● What is being asked: From the first line of the data below through the line holding "SC = bpy.context.scene", output each line exactly and leave the pictures out.

● Information provided:
---

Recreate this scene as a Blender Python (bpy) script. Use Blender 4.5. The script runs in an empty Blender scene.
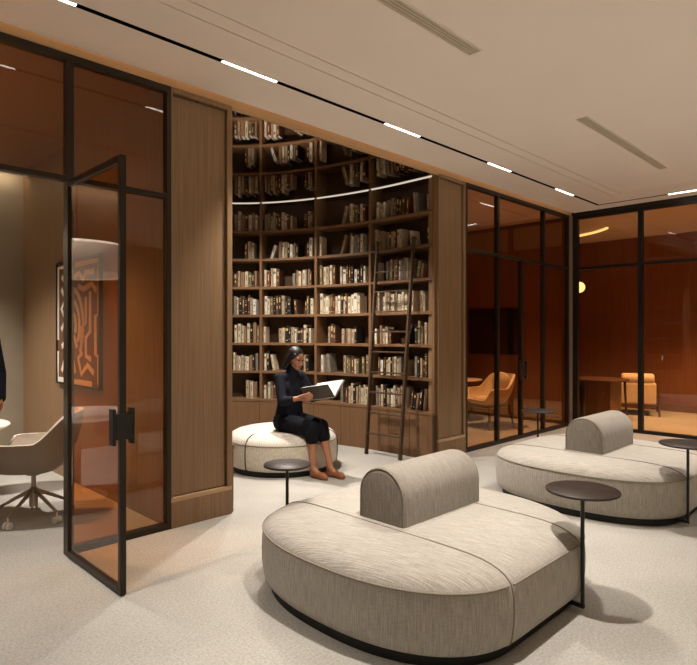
import bpy, bmesh, math, random
from mathutils import Vector, Matrix
random.seed(7)
PI = math.pi
C = bpy.context.scene.collection
SC = bpy.context.scene

# ------------------------------------------------------------------ camera, world, lights, exposure
CAM_H = 1.5
FPX = 582.5
cd = bpy.data.cameras.new('camera')
cam = bpy.data.objects.new('camera', cd)
C.objects.link(cam)
cam.location = (0, 0, CAM_H)
cam.rotation_euler = (PI/2, 0, -PI/4)
cd.sensor_width = 36.0
cd.lens = 36.0*FPX/697.0
cd.clip_start = 0.05
SC.camera = cam

w = bpy.data.worlds.new('world')
SC.world = w
w.use_nodes = True
w.node_tree.nodes['Background'].inputs[0].default_value = (0.9, 0.75, 0.6, 1)
w.node_tree.nodes['Background'].inputs[1].default_value = 0.02

SC.view_settings.view_transform = 'Standard'
SC.view_settings.look = 'None'
SC.view_settings.gamma = 1.0
SC.view_settings.use_curve_mapping = False
SC.view_settings.exposure = 0.84
SC.cycles.transparent_max_bounces = 24
SC.cycles.max_bounces = 10
SC.cycles.sample_clamp_indirect = 6.0

WARM = (1.0, 0.925, 0.86)
WARM2 = (1.0, 0.85, 0.68)


def spot(name, loc, watts, size=100, blend=0.9, col=WARM, radius=0.06, aim=None):
    ld = bpy.data.lights.new(name, 'SPOT')
    ld.energy = watts
    ld.color = col
    ld.spot_size = math.radians(size)
    ld.spot_blend = blend
    ld.shadow_soft_size = radius
    o = bpy.data.objects.new(name, ld)
    o.location = loc
    if aim is not None:
        o.rotation_euler = (Vector(aim) - Vector(loc)).to_track_quat('-Z', 'Y').to_euler()
    C.objects.link(o)
    return o


def area(name, loc, watts, sx, sy, col=WARM, rot=(0, 0, 0)):
    ld = bpy.data.lights.new(name, 'AREA')
    ld.energy = watts
    ld.color = col
    ld.shape = 'RECTANGLE'
    ld.size = sx
    ld.size_y = sy
    o = bpy.data.objects.new(name, ld)
    o.location = loc
    o.rotation_euler = rot
    C.objects.link(o)
    return o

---

● Exercise answer:
Recreate this scene as a Blender Python (bpy) script. Use Blender 4.5. The script runs in an empty Blender scene.
import bpy, bmesh, math, random
from mathutils import Vector, Matrix
random.seed(7)
PI = math.pi
C = bpy.context.scene.collection
SC = bpy.context.scene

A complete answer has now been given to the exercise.